(Scenes as source code)
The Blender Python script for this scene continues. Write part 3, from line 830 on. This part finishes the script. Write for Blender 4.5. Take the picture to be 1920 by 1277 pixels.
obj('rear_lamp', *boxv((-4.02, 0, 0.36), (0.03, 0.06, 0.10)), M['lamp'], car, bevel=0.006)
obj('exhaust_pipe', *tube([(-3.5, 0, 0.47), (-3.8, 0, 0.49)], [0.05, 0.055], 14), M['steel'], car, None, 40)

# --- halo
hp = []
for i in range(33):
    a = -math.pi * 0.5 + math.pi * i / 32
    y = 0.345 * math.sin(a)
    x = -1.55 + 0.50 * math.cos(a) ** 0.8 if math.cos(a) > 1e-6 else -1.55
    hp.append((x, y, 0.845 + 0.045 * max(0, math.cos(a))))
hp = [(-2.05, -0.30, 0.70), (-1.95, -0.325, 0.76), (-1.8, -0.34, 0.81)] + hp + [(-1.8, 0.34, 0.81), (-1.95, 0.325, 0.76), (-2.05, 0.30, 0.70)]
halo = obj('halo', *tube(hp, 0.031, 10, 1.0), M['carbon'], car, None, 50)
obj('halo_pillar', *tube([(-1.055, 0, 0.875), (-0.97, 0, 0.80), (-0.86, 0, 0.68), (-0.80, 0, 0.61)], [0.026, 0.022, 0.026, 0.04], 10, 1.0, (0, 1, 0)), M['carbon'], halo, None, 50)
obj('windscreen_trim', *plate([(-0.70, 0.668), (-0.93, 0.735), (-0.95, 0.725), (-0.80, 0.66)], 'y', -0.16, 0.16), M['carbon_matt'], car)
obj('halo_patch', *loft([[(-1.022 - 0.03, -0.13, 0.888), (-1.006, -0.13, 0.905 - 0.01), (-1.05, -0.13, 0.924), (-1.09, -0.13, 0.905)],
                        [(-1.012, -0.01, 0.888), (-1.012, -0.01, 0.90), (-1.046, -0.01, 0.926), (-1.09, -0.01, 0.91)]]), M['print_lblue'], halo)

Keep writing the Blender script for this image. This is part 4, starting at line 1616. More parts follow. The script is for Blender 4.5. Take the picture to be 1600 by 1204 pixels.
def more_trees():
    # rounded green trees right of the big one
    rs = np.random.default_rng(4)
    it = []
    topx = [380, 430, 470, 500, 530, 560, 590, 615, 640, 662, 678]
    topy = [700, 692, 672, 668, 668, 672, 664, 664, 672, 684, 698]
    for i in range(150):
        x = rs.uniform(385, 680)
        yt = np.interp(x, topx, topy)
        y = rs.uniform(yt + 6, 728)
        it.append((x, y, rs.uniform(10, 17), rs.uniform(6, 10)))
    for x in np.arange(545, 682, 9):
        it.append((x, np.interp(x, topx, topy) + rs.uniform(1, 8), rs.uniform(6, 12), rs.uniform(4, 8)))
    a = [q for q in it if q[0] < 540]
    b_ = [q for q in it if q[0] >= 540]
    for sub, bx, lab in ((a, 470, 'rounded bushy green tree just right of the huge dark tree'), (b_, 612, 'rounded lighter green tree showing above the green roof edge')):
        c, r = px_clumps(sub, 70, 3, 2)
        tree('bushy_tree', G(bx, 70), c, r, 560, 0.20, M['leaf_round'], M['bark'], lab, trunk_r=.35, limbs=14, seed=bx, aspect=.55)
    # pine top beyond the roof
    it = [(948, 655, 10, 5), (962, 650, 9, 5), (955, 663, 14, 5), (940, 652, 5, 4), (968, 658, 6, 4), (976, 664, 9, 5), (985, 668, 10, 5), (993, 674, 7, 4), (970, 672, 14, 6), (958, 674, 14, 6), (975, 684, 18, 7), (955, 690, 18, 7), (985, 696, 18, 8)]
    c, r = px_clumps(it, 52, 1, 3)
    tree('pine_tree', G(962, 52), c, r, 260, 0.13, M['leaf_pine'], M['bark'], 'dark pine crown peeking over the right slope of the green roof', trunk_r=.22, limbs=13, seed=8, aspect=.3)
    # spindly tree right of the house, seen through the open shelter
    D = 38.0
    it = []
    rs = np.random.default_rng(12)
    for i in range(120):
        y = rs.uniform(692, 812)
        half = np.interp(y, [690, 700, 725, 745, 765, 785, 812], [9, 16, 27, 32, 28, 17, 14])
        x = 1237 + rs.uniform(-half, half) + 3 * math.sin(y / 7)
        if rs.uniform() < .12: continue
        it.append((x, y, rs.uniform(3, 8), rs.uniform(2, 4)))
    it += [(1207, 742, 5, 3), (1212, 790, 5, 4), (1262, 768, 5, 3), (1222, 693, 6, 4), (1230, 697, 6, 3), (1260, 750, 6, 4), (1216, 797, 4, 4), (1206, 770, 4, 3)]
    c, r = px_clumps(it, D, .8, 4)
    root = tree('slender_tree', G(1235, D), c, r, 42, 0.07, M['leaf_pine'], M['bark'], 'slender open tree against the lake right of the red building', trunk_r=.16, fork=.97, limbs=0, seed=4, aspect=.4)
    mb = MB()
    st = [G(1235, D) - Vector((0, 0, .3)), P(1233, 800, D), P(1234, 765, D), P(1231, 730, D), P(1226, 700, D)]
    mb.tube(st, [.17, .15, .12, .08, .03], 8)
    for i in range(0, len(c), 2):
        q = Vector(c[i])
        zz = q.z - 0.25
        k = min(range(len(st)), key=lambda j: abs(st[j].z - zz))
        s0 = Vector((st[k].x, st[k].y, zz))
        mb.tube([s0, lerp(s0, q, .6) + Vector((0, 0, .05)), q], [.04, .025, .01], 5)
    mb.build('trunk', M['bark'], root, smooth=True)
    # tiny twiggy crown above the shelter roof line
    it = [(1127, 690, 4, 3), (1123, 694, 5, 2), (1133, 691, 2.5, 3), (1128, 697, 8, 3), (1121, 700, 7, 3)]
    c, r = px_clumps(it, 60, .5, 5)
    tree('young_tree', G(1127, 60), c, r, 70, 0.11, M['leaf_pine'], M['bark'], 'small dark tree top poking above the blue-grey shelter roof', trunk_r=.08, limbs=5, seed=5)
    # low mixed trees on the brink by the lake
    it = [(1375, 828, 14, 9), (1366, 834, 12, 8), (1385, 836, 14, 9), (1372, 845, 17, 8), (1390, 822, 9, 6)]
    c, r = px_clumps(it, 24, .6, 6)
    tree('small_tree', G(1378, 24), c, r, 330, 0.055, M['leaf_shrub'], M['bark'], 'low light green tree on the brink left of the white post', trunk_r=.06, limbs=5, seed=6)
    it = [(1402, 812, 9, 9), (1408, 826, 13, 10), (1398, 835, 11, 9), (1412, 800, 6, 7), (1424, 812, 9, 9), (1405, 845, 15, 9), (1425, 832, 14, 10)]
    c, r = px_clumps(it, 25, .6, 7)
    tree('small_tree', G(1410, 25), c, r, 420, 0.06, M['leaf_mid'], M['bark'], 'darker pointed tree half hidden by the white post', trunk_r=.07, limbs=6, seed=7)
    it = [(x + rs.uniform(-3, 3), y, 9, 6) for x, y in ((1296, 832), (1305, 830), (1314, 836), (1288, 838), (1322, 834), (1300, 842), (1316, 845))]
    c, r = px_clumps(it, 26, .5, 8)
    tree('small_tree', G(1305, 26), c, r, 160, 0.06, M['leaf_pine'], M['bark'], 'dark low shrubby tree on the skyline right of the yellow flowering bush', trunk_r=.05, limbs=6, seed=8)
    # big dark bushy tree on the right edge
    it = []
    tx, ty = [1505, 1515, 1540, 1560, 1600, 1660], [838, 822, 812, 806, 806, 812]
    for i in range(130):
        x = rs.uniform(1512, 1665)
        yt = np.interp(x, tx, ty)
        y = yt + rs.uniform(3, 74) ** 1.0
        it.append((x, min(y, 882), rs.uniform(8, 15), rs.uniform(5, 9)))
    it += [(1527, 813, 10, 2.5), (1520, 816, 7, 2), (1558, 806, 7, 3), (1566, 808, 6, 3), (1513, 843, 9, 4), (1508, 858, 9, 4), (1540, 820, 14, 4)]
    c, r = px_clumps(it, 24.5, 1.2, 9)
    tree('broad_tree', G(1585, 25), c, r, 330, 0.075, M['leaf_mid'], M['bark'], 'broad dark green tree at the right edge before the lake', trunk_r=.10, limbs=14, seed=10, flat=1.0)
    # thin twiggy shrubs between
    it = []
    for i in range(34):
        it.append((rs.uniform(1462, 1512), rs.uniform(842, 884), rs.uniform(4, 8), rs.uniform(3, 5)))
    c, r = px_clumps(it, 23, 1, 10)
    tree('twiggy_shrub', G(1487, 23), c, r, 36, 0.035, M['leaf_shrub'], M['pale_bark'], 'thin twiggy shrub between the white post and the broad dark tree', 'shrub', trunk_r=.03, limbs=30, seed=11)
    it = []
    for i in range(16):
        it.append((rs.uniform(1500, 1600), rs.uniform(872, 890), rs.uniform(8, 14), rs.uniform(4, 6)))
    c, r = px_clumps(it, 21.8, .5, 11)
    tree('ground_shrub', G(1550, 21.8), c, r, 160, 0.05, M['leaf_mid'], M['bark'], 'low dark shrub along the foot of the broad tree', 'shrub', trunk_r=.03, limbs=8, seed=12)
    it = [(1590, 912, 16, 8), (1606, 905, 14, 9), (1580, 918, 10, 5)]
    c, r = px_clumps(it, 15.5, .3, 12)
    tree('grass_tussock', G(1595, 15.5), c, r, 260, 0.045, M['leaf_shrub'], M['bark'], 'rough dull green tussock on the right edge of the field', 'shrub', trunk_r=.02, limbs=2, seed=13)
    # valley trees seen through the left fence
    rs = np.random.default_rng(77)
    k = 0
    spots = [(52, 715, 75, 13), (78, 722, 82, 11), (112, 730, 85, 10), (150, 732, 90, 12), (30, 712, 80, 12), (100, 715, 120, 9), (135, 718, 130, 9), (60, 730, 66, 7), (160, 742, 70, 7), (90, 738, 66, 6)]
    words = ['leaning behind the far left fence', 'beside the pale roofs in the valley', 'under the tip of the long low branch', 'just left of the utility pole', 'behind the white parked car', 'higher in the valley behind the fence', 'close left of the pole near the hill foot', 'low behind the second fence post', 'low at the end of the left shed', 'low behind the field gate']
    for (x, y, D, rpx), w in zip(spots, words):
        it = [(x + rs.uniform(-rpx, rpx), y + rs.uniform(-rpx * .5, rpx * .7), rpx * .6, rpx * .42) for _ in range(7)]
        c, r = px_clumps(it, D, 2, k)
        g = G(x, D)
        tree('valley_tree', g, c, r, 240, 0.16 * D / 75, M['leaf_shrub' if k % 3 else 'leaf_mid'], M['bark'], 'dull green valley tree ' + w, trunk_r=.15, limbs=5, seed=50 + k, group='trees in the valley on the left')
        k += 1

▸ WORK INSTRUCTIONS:
Give back, verbatim, the lines from the top of the entries above through the line containing "car, None, 40)".

▸ OUTPUT OF THE EXERCISE:
The Blender Python script for this scene continues. Write part 3, from line 830 on. This part finishes the script. Write for Blender 4.5. Take the picture to be 1920 by 1277 pixels.
obj('rear_lamp', *boxv((-4.02, 0, 0.36), (0.03, 0.06, 0.10)), M['lamp'], car, bevel=0.006)
obj('exhaust_pipe', *tube([(-3.5, 0, 0.47), (-3.8, 0, 0.49)], [0.05, 0.055], 14), M['steel'], car, None, 40)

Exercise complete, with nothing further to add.